DATA TO PROCESS ->
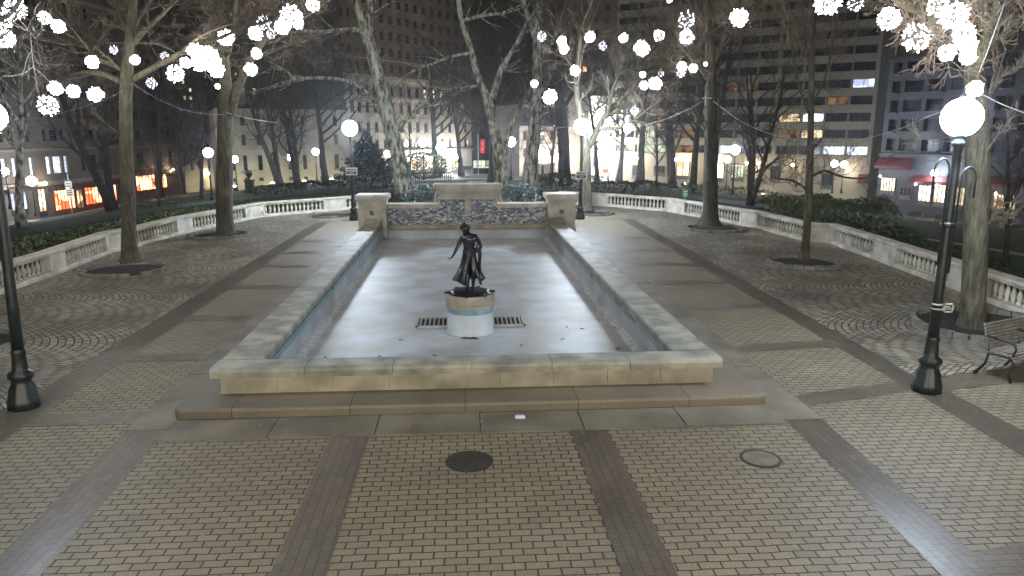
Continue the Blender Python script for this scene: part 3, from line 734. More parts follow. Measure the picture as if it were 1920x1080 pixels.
# ------------------------------------------------------------------ lamp posts
def lamp_post(loc, label, near=False, tilt=0, globe='globe', gr=.2, height=4.12, hooks=False, power=1):
    root = thing('lamp_post', label, 'lamp post', loc, group=None)
    n = 20 if near else 10
    mb = MB()
    fl = (lambda t, z: 1 + .05 * math.cos(t * 8)) if near else None
    mb.lathe([(.205, 0), (.205, .14), (.19, .16), (.19, .2), (.175, .22), (.17, .3), (.13, .38), (.125, .44), (.155, .46), (.165, .5), (.155, .54), (.11, .56), (.1, .6), (.085, .8), (.092, .82), (.092, .86), (.08, .88)], (0, 0, 0), n * 2, fn=fl)
    mb.build('base', MT['iron'], root, True)
    mb = MB(); k = height - .28
    mb.lathe([(.08, .86), (.072, 1.6), (.058, k - .5), (.058, k - .12), (.085, k - .1), (.085, k - .06), (.06, k - .04), (.07, k), (.12, k + .05), (.12, k + .07)], (0, 0, 0), n)
    mb.build('shaft', MT['iron'], root, True)
    mb = MB(); mb.ball((0, 0, height), gr, 16 if near else 12, 10 if near else 8); gl = mb.build('lamp_globe', MT[globe], root, True)
    mb = MB(); mb.lathe([(.06, height + gr - .012), (.05, height + gr + .03), (.015, height + gr + .07), (.012, height + gr + .14)], (0, 0, 0), 10); mb.build('finial', MT['iron'], root, True)
    if hooks:
        for s in (-1, 1):
            mb = MB(); zt = height - .84 + (.1 if s < 0 else -.02)
            pts = [(s * .09, -.02, zt - 1.4), (s * .1, -.02, zt)] + [(s * (.1 + .11 - .11 * math.cos(R(a))), -.02, zt + .16 * math.sin(R(a))) for a in range(20, 181, 20)] + [(s * .32, -.02, zt - .28)]
            mb.tube(pts, .016, 8); mb.build('hook_arm', MT['iron'], root, True)
        mb = MB(); mb.lathe([(.09, 0), (.1, .02), (.1, .05), (.09, .07)], (0, 0, 2.55), 12); mb.build('collar', MT['iron'], root, True)
    if tilt: root.rotation_euler = (0, R(tilt), 0)
    return root
lamp_post((-6.4, 10.35, 0), 'near black lamp post at the left edge of the photo, its globe out of frame', True, 1.6)
rl = lamp_post((7.12, 10.1, 0), 'nearest black lamp post with hook arms and dazzling globe on the right', True, .2, hooks=True, gr=.27)
lamp_post((-4.97, 33.4, 0), 'black lamp post with small sign left of the mosaic wall', True, gr=.33, globe='globerear')
lamp_post((5.45, 33.1, 0), 'black lamp post with small sign right of the mosaic wall', True, gr=.35, globe='globerear', height=4.2)
lamp_post((-3.6, -3.2, 0), 'added unseen lamp post behind the viewpoint, left of the pool axis', True, gr=.36, globe='globefill')
lamp_post((4.4, -3.0, 0), 'added unseen lamp post behind the viewpoint, right of the pool axis', True, gr=.36, globe='globefill')
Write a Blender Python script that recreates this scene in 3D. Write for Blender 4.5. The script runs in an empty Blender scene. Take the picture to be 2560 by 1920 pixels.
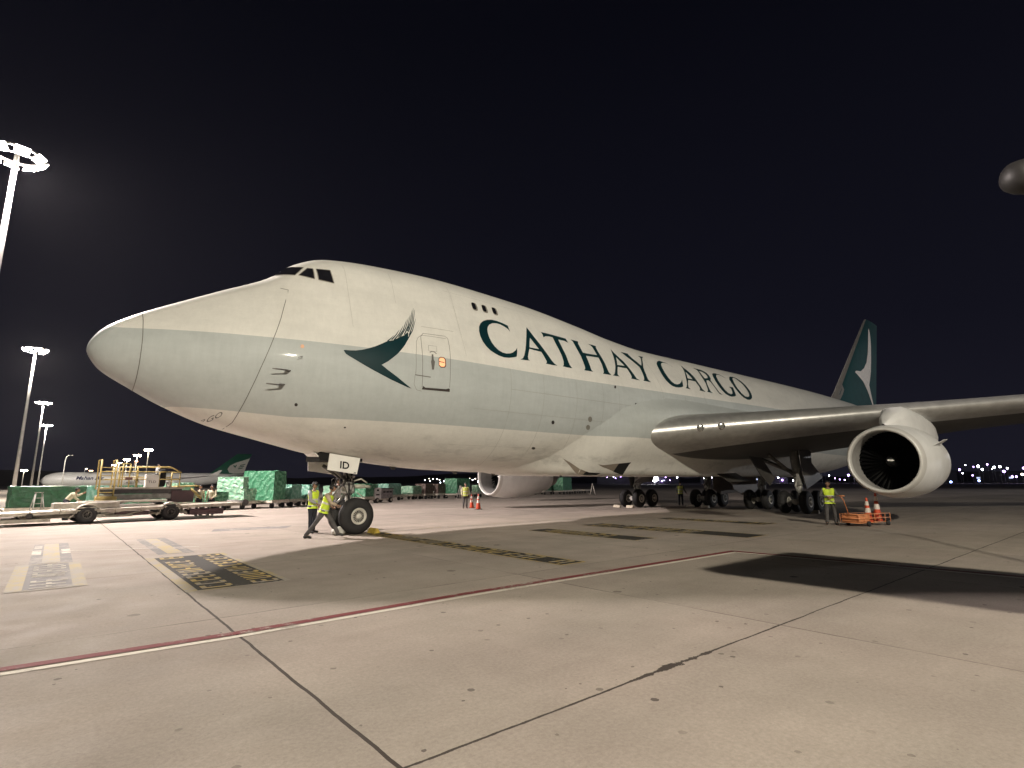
import bpy, bmesh, math, random
from mathutils import Vector, Matrix, geometry
R=math.radians
sc=bpy.context.scene
# ------------------------------------------------------------------ camera, world, exposure
cam=bpy.data.cameras.new('camera'); camo=bpy.data.objects.new('camera',cam); sc.collection.objects.link(camo)
CP=Vector((-.2271,-18.5328,1.7189)); YAW=.8714; PIT=.1823; ROL=-.0047
fw=Vector((math.cos(YAW)*math.cos(PIT),math.sin(YAW)*math.cos(PIT),math.sin(PIT)))
rt=Vector((math.sin(YAW),-math.cos(YAW),0)); up=rt.cross(fw)
r2=rt*math.cos(ROL)+up*math.sin(ROL); u2=-rt*math.sin(ROL)+up*math.cos(ROL)
M=Matrix((r2,u2,-fw)).transposed().to_4x4(); M.translation=CP; camo.matrix_world=M
cam.sensor_width=36; cam.lens=1340.08/2560*36; cam.clip_start=.1; cam.clip_end=6000
sc.camera=camo
W=bpy.data.worlds.new('World'); sc.world=W; W.use_nodes=True
nt=W.node_tree; nt.nodes.clear()
wo=nt.nodes.new('ShaderNodeOutputWorld'); bg=nt.nodes.new('ShaderNodeBackground')
tc=nt.nodes.new('ShaderNodeTexCoord'); sp=nt.nodes.new('ShaderNodeSeparateXYZ'); rp=nt.nodes.new('ShaderNodeValToRGB')
nz=nt.nodes.new('ShaderNodeTexNoise'); nz.inputs['Scale'].default_value=1.6; nz.inputs['Detail'].default_value=3
mm=nt.nodes.new('ShaderNodeMath'); mm.operation='MULTIPLY_ADD'; mm.inputs[1].default_value=.12
nt.links.new(tc.outputs['Generated'],sp.inputs[0]); nt.links.new(tc.outputs['Generated'],nz.inputs['Vector'])
nt.links.new(nz.outputs['Fac'],mm.inputs[0]); nt.links.new(sp.outputs['Z'],mm.inputs[2])
nt.links.new(mm.outputs[0],rp.inputs[0])
e=rp.color_ramp.elements
e[0].position=.05; e[0].color=(.0100,.0096,.0165,1)
e[1].position=.75; e[1].color=(.0016,.0018,.0042,1)
x=e.new(.32); x.color=(.0048,.0049,.0098,1)
nt.links.new(rp.outputs[0],bg.inputs[0]); bg.inputs[1].default_value=1.0
nt.links.new(bg.outputs[0],wo.inputs[0])
vs=sc.view_settings; vs.view_transform='Standard'; vs.look='None'; vs.exposure=0; vs.gamma=1
# ------------------------------------------------------------------ helpers
def link(o,parent=None):
    sc.collection.objects.link(o)
    if parent: o.parent=parent
    return o
def tag(o,label=None,cat=None,group=None,kind=None):
    if label:o['label']=label
    if cat:o['category']=cat
    if group:o['group']=group
    if kind:o['kind']=kind
    return o
def empty(name,loc=(0,0,0),rz=0,label=None,cat=None,group=None):
    o=bpy.data.objects.new(name,None); o.empty_display_size=.3; o.location=loc; o.rotation_euler=(0,0,rz)
    link(o); return tag(o,label,cat,group)
def copy_tree(o,parent=None):
    c=o.copy(); link(c,parent)
    for ch in list(o.children): copy_tree(ch,c)
    return c
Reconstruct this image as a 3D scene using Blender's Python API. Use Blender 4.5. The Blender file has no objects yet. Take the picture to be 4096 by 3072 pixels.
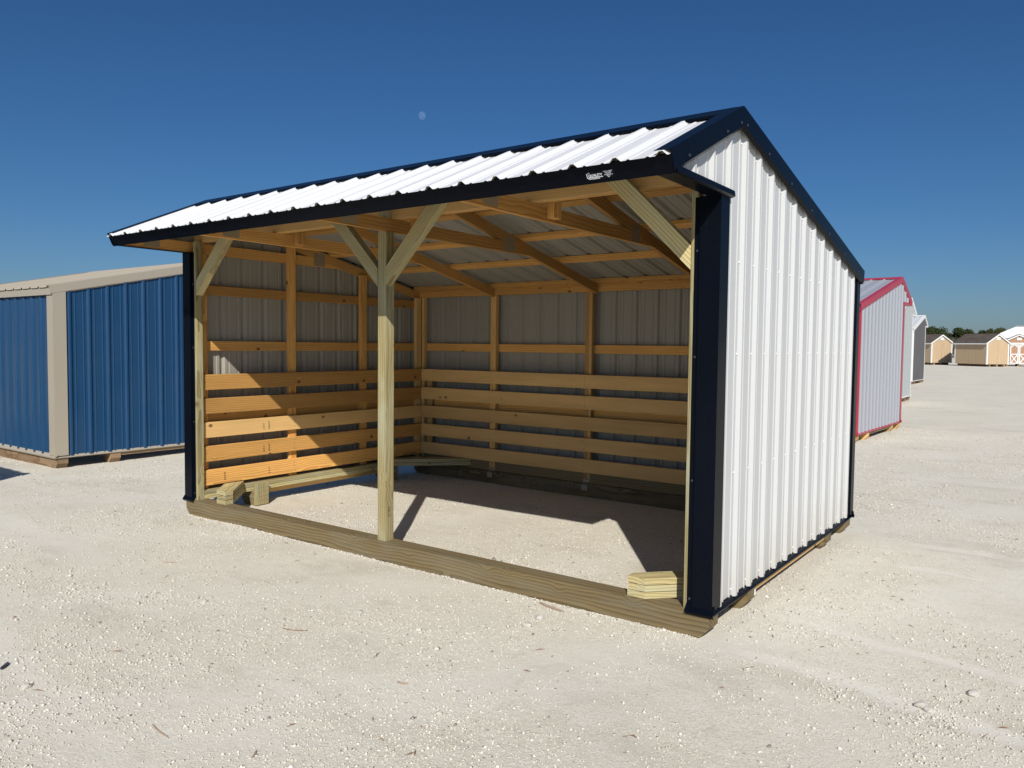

SET EXERCISE -> Search the entries for the word "this" and copy every line that has it.

EXPECTED ANSWER ->
Continue the Blender Python script for this scene: part 3, from line 734. More parts follow. Measure the picture as if it were 1920x1080 pixels.
Write a Blender Python script that recreates this scene in 3D. Write for Blender 4.5. The script runs in an empty Blender scene. Take the picture to be 2560 by 1920 pixels.
Reconstruct this image as a 3D scene using Blender's Python API. Use Blender 4.5. The Blender file has no objects yet. Take the picture to be 4096 by 3072 pixels.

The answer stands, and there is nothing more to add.